» **Supplied information**

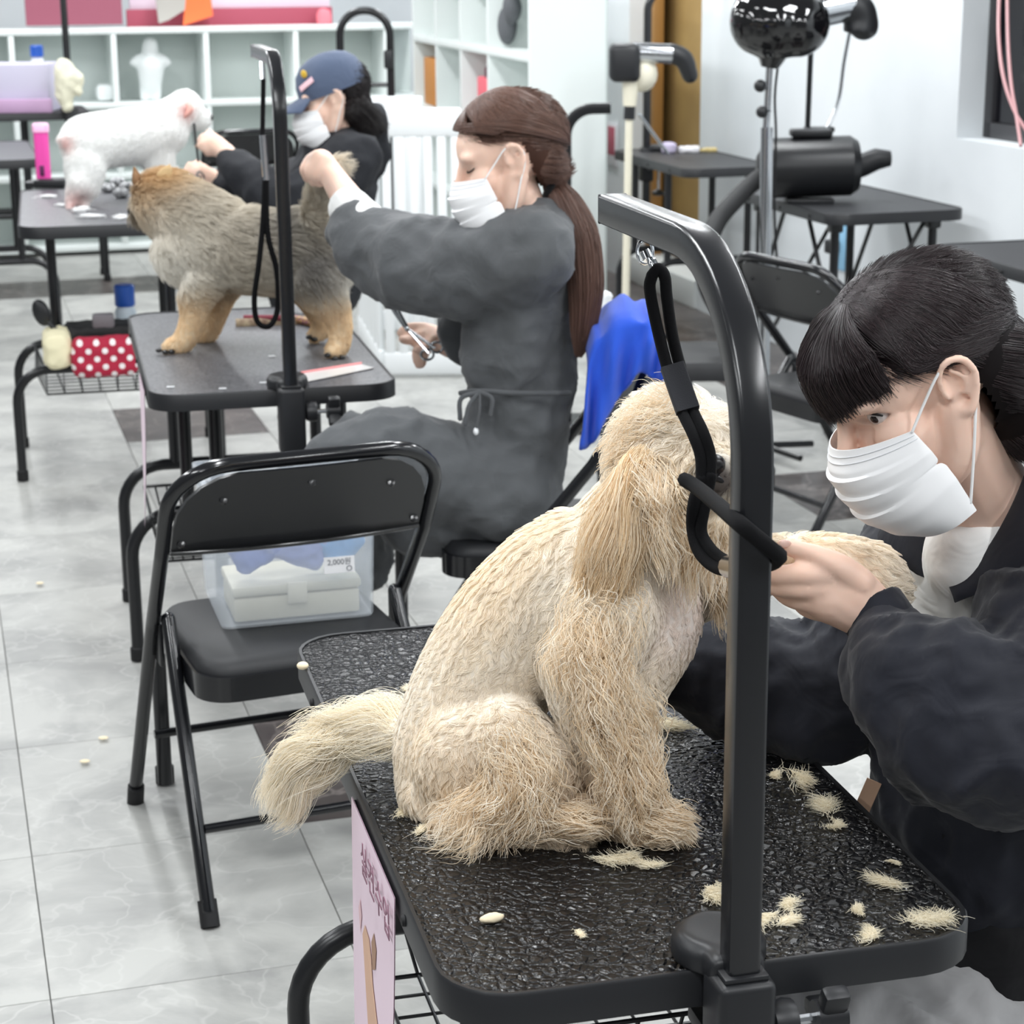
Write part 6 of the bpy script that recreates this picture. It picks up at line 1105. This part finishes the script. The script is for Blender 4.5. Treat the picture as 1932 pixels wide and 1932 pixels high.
# cable, sign, extinguisher, plug and window cords
tag(MB().tube(catmull([tuple(rp(3.70, 11.2 + .01 * math.sin(k), 2.6 - .25 * k)) for k in range(11)], 3), .014, 8).build('power_cable', mat('grey_cable', S(84, 88, 94), .5), None), 'grey cable running down the white wall beside the doorway', 'cable')
sg = rbox(MB(), WU - .012, WU - .002, 10.9, 11.08, .62, .86, .002).build('safety_sign', mat('sign_white', S(226, 224, 228), .5), None); tag(sg, 'small white safety sign with a red panel by the doorway', 'sign'); adopt(rbox(MB(), WU - .014, WU - .011, 10.93, 11.05, .68, .84, .0005).build('red_panel', mat('sign_red', S(186, 86, 104), .5), None), sg)
ex = thing('fire_extinguisher', 'red fire extinguisher with pale label at the foot of the white wall', 'fire extinguisher', rp(3.55, 11.35, .05)); MB().lathe([(.09, 0), (.1, .01), (.1, .36), (.075, .42), (.03, .45), (.028, .48)], 22).build('cylinder', mat('signal_red', S(190, 28, 44), .3), ex); MB().lathe([(.1015, .12), (.1015, .3)], 22).build('label_band', mat('label_sage', S(196, 206, 180), .5), ex); MB().box((-.0, -.02, .5), (.05, .16, .03), bev=.008).build('handle', PLAST, ex); MB().tube(catmull([(.03, 0, .47), (.12, 0, .42), (.13, 0, .25), (.11, 0, .12)], 5), .012, 8).build('hose', RUB, ex); MB().box((.06, -.085, .21), (.05, .012, .16), bev=.002, rz=.6).build('label_panel', mat('label_yellow', S(226, 186, 84), .5), ex)
for s in (-1, 1): MB().tube([(s * .12, -.1, -.045), (s * .12, -.1, .45), (s * .12, .1, .45), (s * .12, .1, -.045)], .007, 6).build('stand_wire', CHROME, ex)
pg = rbox(MB(), WU - .02, WU - .001, 7.86, 8.0, .45, .65, .006).build('outlet_plate', mat('sky_blue_plate', S(150, 200, 232), .5), None); tag(pg, 'pale blue wall outlet plate with a black plug', 'outlet'); adopt(rbox(MB(), WU - .07, WU - .018, 7.9, 7.96, .52, .58, .01).build('plug', PLAST, None), pg)
PKC = mat('dusty_pink_cable', S(206, 158, 160), .5)
for k, pts in enumerate((((1886, -30), (1884, 60), (1892, 140), (1912, 205), (1940, 252)), ((1900, -30), (1902, 80), (1908, 160), (1918, 220), (1926, 275)))): tag(MB().tube(catmull([tuple(at(a, b_, 7.45 - .002 * b_)) for a, b_ in pts], 5), .0065, 8).build('hanging_cord', PKC, None), ('dusty pink cord curving across the dark window', 'second pink cord hanging straighter across the dark window')[k], 'cord')
# office chair base behind the folding chair
oc = thing('office_chair', 'dark office chair with castors partly behind the near post', 'chair', (.60, 6.72, 0)); O_ = V(.60, 6.72, 0)
for a in range(5):
    e_ = O_ + V(.3 * math.cos(a * 1.2566 - .35), .3 * math.sin(a * 1.2566 - .35), 0); adopt(MB().tube([O_ + V(0, 0, .14), e_ + V(0, 0, .09)], [.03, .02], 8, sq=.7).build('base_arm', PLAST, None), oc)
    cst = adopt(MB().tube([e_ + V(-.016, 0, .032), e_ + V(.016, 0, .032)], .03, 16).build('castor', RUB, None), oc); adopt(MB().box(e_ + V(0, 0, .065), (.04, .045, .03), bev=.008).build('castor_hood', PLAST, None), oc)
adopt(MB().tube([O_ + V(0, 0, .12), O_ + V(0, 0, .4)], .025, 10).build('gas_lift', TUBE, None), oc); adopt(MB().prism(rrect(.42, .42, .1, 6, O_.x, O_.y), .4, .46, inset=.02).build('seat', VINYL, None), oc)
tag(soft('white_cloth', 'white cloth bundle between the dress and the wall table leg', 'cloth', at(1132, 572, 5.6), (.06, .05, .07), WPLAST, .3, .007, .006), 'white cloth bundle beside the brown ponytail end', 'cloth')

» **Exercise task**
Reproduce the full listing above verbatim, with no pictures included.

» **Response below**
Write part 6 of the bpy script that recreates this picture. It picks up at line 1105. This part finishes the script. The script is for Blender 4.5. Treat the picture as 1932 pixels wide and 1932 pixels high.
# cable, sign, extinguisher, plug and window cords
tag(MB().tube(catmull([tuple(rp(3.70, 11.2 + .01 * math.sin(k), 2.6 - .25 * k)) for k in range(11)], 3), .014, 8).build('power_cable', mat('grey_cable', S(84, 88, 94), .5), None), 'grey cable running down the white wall beside the doorway', 'cable')
sg = rbox(MB(), WU - .012, WU - .002, 10.9, 11.08, .62, .86, .002).build('safety_sign', mat('sign_white', S(226, 224, 228), .5), None); tag(sg, 'small white safety sign with a red panel by the doorway', 'sign'); adopt(rbox(MB(), WU - .014, WU - .011, 10.93, 11.05, .68, .84, .0005).build('red_panel', mat('sign_red', S(186, 86, 104), .5), None), sg)
ex = thing('fire_extinguisher', 'red fire extinguisher with pale label at the foot of the white wall', 'fire extinguisher', rp(3.55, 11.35, .05)); MB().lathe([(.09, 0), (.1, .01), (.1, .36), (.075, .42), (.03, .45), (.028, .48)], 22).build('cylinder', mat('signal_red', S(190, 28, 44), .3), ex); MB().lathe([(.1015, .12), (.1015, .3)], 22).build('label_band', mat('label_sage', S(196, 206, 180), .5), ex); MB().box((-.0, -.02, .5), (.05, .16, .03), bev=.008).build('handle', PLAST, ex); MB().tube(catmull([(.03, 0, .47), (.12, 0, .42), (.13, 0, .25), (.11, 0, .12)], 5), .012, 8).build('hose', RUB, ex); MB().box((.06, -.085, .21), (.05, .012, .16), bev=.002, rz=.6).build('label_panel', mat('label_yellow', S(226, 186, 84), .5), ex)
for s in (-1, 1): MB().tube([(s * .12, -.1, -.045), (s * .12, -.1, .45), (s * .12, .1, .45), (s * .12, .1, -.045)], .007, 6).build('stand_wire', CHROME, ex)
pg = rbox(MB(), WU - .02, WU - .001, 7.86, 8.0, .45, .65, .006).build('outlet_plate', mat('sky_blue_plate', S(150, 200, 232), .5), None); tag(pg, 'pale blue wall outlet plate with a black plug', 'outlet'); adopt(rbox(MB(), WU - .07, WU - .018, 7.9, 7.96, .52, .58, .01).build('plug', PLAST, None), pg)
PKC = mat('dusty_pink_cable', S(206, 158, 160), .5)
for k, pts in enumerate((((1886, -30), (1884, 60), (1892, 140), (1912, 205), (1940, 252)), ((1900, -30), (1902, 80), (1908, 160), (1918, 220), (1926, 275)))): tag(MB().tube(catmull([tuple(at(a, b_, 7.45 - .002 * b_)) for a, b_ in pts], 5), .0065, 8).build('hanging_cord', PKC, None), ('dusty pink cord curving across the dark window', 'second pink cord hanging straighter across the dark window')[k], 'cord')
# office chair base behind the folding chair
oc = thing('office_chair', 'dark office chair with castors partly behind the near post', 'chair', (.60, 6.72, 0)); O_ = V(.60, 6.72, 0)
for a in range(5):
    e_ = O_ + V(.3 * math.cos(a * 1.2566 - .35), .3 * math.sin(a * 1.2566 - .35), 0); adopt(MB().tube([O_ + V(0, 0, .14), e_ + V(0, 0, .09)], [.03, .02], 8, sq=.7).build('base_arm', PLAST, None), oc)
    cst = adopt(MB().tube([e_ + V(-.016, 0, .032), e_ + V(.016, 0, .032)], .03, 16).build('castor', RUB, None), oc); adopt(MB().box(e_ + V(0, 0, .065), (.04, .045, .03), bev=.008).build('castor_hood', PLAST, None), oc)
adopt(MB().tube([O_ + V(0, 0, .12), O_ + V(0, 0, .4)], .025, 10).build('gas_lift', TUBE, None), oc); adopt(MB().prism(rrect(.42, .42, .1, 6, O_.x, O_.y), .4, .46, inset=.02).build('seat', VINYL, None), oc)
tag(soft('white_cloth', 'white cloth bundle between the dress and the wall table leg', 'cloth', at(1132, 572, 5.6), (.06, .05, .07), WPLAST, .3, .007, .006), 'white cloth bundle beside the brown ponytail end', 'cloth')